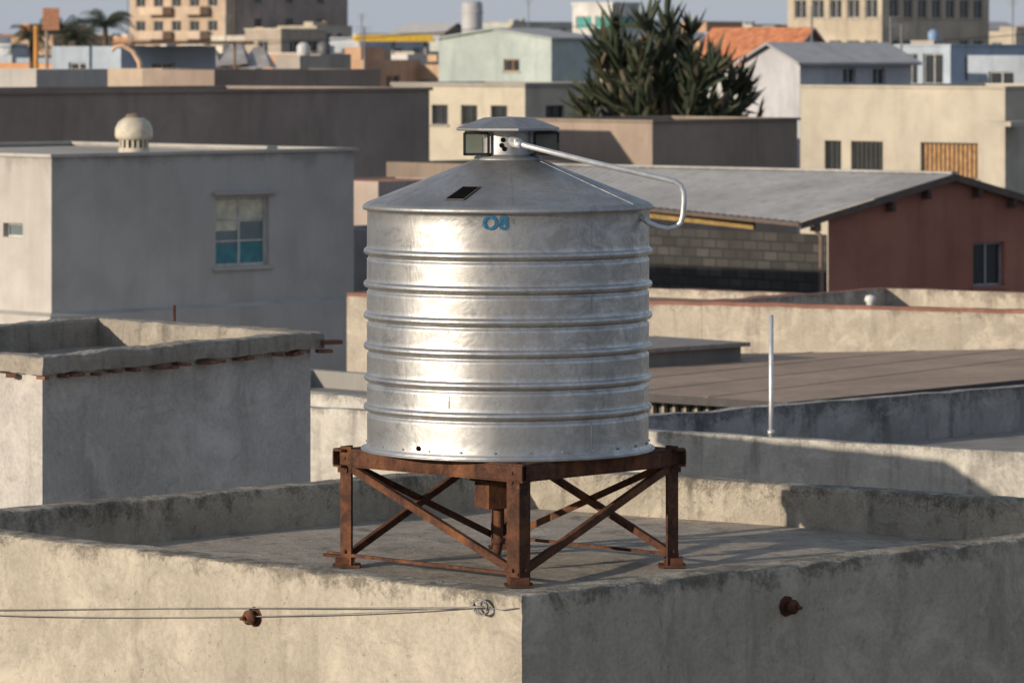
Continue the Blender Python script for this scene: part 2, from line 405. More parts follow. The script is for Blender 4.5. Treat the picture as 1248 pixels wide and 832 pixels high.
mb.v = vv
mb.build("tank_body", [M_GALV], tk)
mb = MB(); mb.lathe(TX, TY, [(R+.012,ZR-.03),(R+.030,ZR-.028),(R+.034,ZR-.008),(R+.028,ZR+.006),(R-.0,ZR+.024)], 144)
mb.lathe(TX, TY, [(R,ZR+.024)]+[(R+(0.22-R)*i/8, ZR+.024+(12.205-ZR-.024)*i/8) for i in range(1,9)], 144)
mb.build("conical_lid", [M_GALVC], tk)
mb = MB()
for k in range(6):
    a = 2*math.pi*k/6+.55
    mb.beam((TX+math.cos(a)*R,TY+math.sin(a)*R,ZR+.0235),(TX+math.cos(a)*.24,TY+math.sin(a)*.24,12.1965), .02, .004)
for i, zz in enumerate([ZB+.03]+ribs):
    z1 = (ribs+[ZR-.05])[i]
    a = -math.pi/2+(-.42 if i % 2 else .62)
    x = TX+math.cos(a)*(R-.0005); y = TY+math.sin(a)*(R-.0005)
    mb.beam((x,y,zz+.045),(x,y,z1-.06), .008, .004, up=(math.cos(a),math.sin(a),0))
for k in range(26):
    a = 2*math.pi*k/26+.03
    mb.tube([(TX+math.cos(a)*(R+.0),TY+math.sin(a)*(R+.0),ZB+.055),(TX+math.cos(a)*(R+.010),TY+math.sin(a)*(R+.010),ZB+.055)], .008, 8)
mb.lathe(TX, TY, [(R+.0,ZB-.004),(R+.045,ZB-.004),(R+.045,ZB+.010),(R+.0,ZB+.012)], 144)
mb.build("seams_and_rivets", [M_GALVC], tk)
mb = MB(); mb.lathe(TX, TY, [(.25,12.188),(.245,12.215),(.205,12.225),(.20,12.235),(.20,12.415)], 48)
mb.lathe(TX, TY, [(.0,12.405),(.375,12.405),(.385,12.412),(.385,12.425),(.20,12.492),(.18,12.500),(0,12.508)], 8, sm=False, a0=.2)
mb.build("vent_neck_and_cap", [M_GALVC], tk)
mb = MB()
for px, pz in ((-.065,12.34),(-.055,12.275),(-.075,12.30),(.11,12.30)):
    a = -math.acos(max(-1,min(1,(px-TX)/.2))); x = TX+math.cos(a)*.2; y = TY+math.sin(a)*.2; nn = Vector((math.cos(a),math.sin(a),0))
    mb.tube([Vector((x,y,pz))-nn*.02, Vector((x,y,pz))+nn*.004], .018, 14)
def zc(r): return (ZR+.024)+(R-r)*((12.205-ZR-.024)/(R-.22))
H = [(.93,-2.07),(.93,-1.915),(.715,-1.85),(.715,-2.03)]
q = [(TX+math.cos(a)*r, TY+math.sin(a)*r, zc(r)+.008) for r, a in H]
mb.face(q)
a = -math.acos((-.665-TX)/R); mb.tube([(TX+math.cos(a)*(R-.02),TY+math.sin(a)*(R-.02),10.155),(TX+math.cos(a)*(R+.008),TY+math.sin(a)*(R+.008),10.155)], .018, 14)
mb.build("openings", [M_DARK], tk)
mb = MB()
for i in range(4): mb.beam(q[i], q[(i+1) % 4], .006, .006)
mb.build("hatch_rim", [simple("dull_zinc",(.10,.10,.10),.8)], tk)
mb = MB()
for x0, x1, y0 in ((-.345,-.17,32.22),(.165,.335,32.28)):
    for (a, b) in (((x0,12.235),(x1,12.235)),((x0,12.39),(x1,12.39)),((x0,12.235),(x0,12.39)),((x1,12.235),(x1,12.39))):
        mb.beam((a[0],y0,a[1]),(b[0],y0,b[1]), .02,.02, up=(0,1,0))
        mb.beam((a[0],y0+.2,a[1]),(b[0],y0+.2,b[1]), .02,.02, up=(0,1,0))
    for x in (x0, x1): mb.beam((x,y0,12.235),(x,y0+.2,12.235), .018,.018)
    mb.face([(x0,y0+.1,12.24),(x1,y0+.1,12.24),(x1,y0+.1,12.39),(x0,y0+.1,12.39)],1)
mb.build("vent_frames", [simple("black_steel",(.015,.015,.015),.5), glass("vent_mesh_glass",(.16,.18,.15),.3)], tk)
pp = [(.02,32.12,12.325),(.11,32.05,12.30),(.57,31.98,12.185),(1.10,31.95,12.063),(1.17,31.95,12.045),(1.215,31.95,12.018),(1.238,31.95,11.97),(1.24,31.955,11.90),(1.232,31.96,11.80),(1.218,31.965,11.75),(1.185,31.97,11.718),(1.13,31.98,11.703),(1.06,31.99,11.715),(.99,32.0,11.745),(.90,32.03,11.81)]
mb = MB(); mb.tube(pp, .021, 14); mb.tube([(.0,32.2,12.335),(.05,32.10,12.32)], .034, 14); mb.tube([(.0,32.14,12.32),(.07,32.07,12.305)], .028, 12)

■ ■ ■

JOB | Extract the full listing above verbatim; pictures are to be left out of the copy.

SOLUTION |
Continue the Blender Python script for this scene: part 2, from line 405. More parts follow. The script is for Blender 4.5. Treat the picture as 1248 pixels wide and 832 pixels high.
mb.v = vv
mb.build("tank_body", [M_GALV], tk)
mb = MB(); mb.lathe(TX, TY, [(R+.012,ZR-.03),(R+.030,ZR-.028),(R+.034,ZR-.008),(R+.028,ZR+.006),(R-.0,ZR+.024)], 144)
mb.lathe(TX, TY, [(R,ZR+.024)]+[(R+(0.22-R)*i/8, ZR+.024+(12.205-ZR-.024)*i/8) for i in range(1,9)], 144)
mb.build("conical_lid", [M_GALVC], tk)
mb = MB()
for k in range(6):
    a = 2*math.pi*k/6+.55
    mb.beam((TX+math.cos(a)*R,TY+math.sin(a)*R,ZR+.0235),(TX+math.cos(a)*.24,TY+math.sin(a)*.24,12.1965), .02, .004)
for i, zz in enumerate([ZB+.03]+ribs):
    z1 = (ribs+[ZR-.05])[i]
    a = -math.pi/2+(-.42 if i % 2 else .62)
    x = TX+math.cos(a)*(R-.0005); y = TY+math.sin(a)*(R-.0005)
    mb.beam((x,y,zz+.045),(x,y,z1-.06), .008, .004, up=(math.cos(a),math.sin(a),0))
for k in range(26):
    a = 2*math.pi*k/26+.03
    mb.tube([(TX+math.cos(a)*(R+.0),TY+math.sin(a)*(R+.0),ZB+.055),(TX+math.cos(a)*(R+.010),TY+math.sin(a)*(R+.010),ZB+.055)], .008, 8)
mb.lathe(TX, TY, [(R+.0,ZB-.004),(R+.045,ZB-.004),(R+.045,ZB+.010),(R+.0,ZB+.012)], 144)
mb.build("seams_and_rivets", [M_GALVC], tk)
mb = MB(); mb.lathe(TX, TY, [(.25,12.188),(.245,12.215),(.205,12.225),(.20,12.235),(.20,12.415)], 48)
mb.lathe(TX, TY, [(.0,12.405),(.375,12.405),(.385,12.412),(.385,12.425),(.20,12.492),(.18,12.500),(0,12.508)], 8, sm=False, a0=.2)
mb.build("vent_neck_and_cap", [M_GALVC], tk)
mb = MB()
for px, pz in ((-.065,12.34),(-.055,12.275),(-.075,12.30),(.11,12.30)):
    a = -math.acos(max(-1,min(1,(px-TX)/.2))); x = TX+math.cos(a)*.2; y = TY+math.sin(a)*.2; nn = Vector((math.cos(a),math.sin(a),0))
    mb.tube([Vector((x,y,pz))-nn*.02, Vector((x,y,pz))+nn*.004], .018, 14)
def zc(r): return (ZR+.024)+(R-r)*((12.205-ZR-.024)/(R-.22))
H = [(.93,-2.07),(.93,-1.915),(.715,-1.85),(.715,-2.03)]
q = [(TX+math.cos(a)*r, TY+math.sin(a)*r, zc(r)+.008) for r, a in H]
mb.face(q)
a = -math.acos((-.665-TX)/R); mb.tube([(TX+math.cos(a)*(R-.02),TY+math.sin(a)*(R-.02),10.155),(TX+math.cos(a)*(R+.008),TY+math.sin(a)*(R+.008),10.155)], .018, 14)
mb.build("openings", [M_DARK], tk)
mb = MB()
for i in range(4): mb.beam(q[i], q[(i+1) % 4], .006, .006)
mb.build("hatch_rim", [simple("dull_zinc",(.10,.10,.10),.8)], tk)
mb = MB()
for x0, x1, y0 in ((-.345,-.17,32.22),(.165,.335,32.28)):
    for (a, b) in (((x0,12.235),(x1,12.235)),((x0,12.39),(x1,12.39)),((x0,12.235),(x0,12.39)),((x1,12.235),(x1,12.39))):
        mb.beam((a[0],y0,a[1]),(b[0],y0,b[1]), .02,.02, up=(0,1,0))
        mb.beam((a[0],y0+.2,a[1]),(b[0],y0+.2,b[1]), .02,.02, up=(0,1,0))
    for x in (x0, x1): mb.beam((x,y0,12.235),(x,y0+.2,12.235), .018,.018)
    mb.face([(x0,y0+.1,12.24),(x1,y0+.1,12.24),(x1,y0+.1,12.39),(x0,y0+.1,12.39)],1)
mb.build("vent_frames", [simple("black_steel",(.015,.015,.015),.5), glass("vent_mesh_glass",(.16,.18,.15),.3)], tk)
pp = [(.02,32.12,12.325),(.11,32.05,12.30),(.57,31.98,12.185),(1.10,31.95,12.063),(1.17,31.95,12.045),(1.215,31.95,12.018),(1.238,31.95,11.97),(1.24,31.955,11.90),(1.232,31.96,11.80),(1.218,31.965,11.75),(1.185,31.97,11.718),(1.13,31.98,11.703),(1.06,31.99,11.715),(.99,32.0,11.745),(.90,32.03,11.81)]
mb = MB(); mb.tube(pp, .021, 14); mb.tube([(.0,32.2,12.335),(.05,32.10,12.32)], .034, 14); mb.tube([(.0,32.14,12.32),(.07,32.07,12.305)], .028, 12)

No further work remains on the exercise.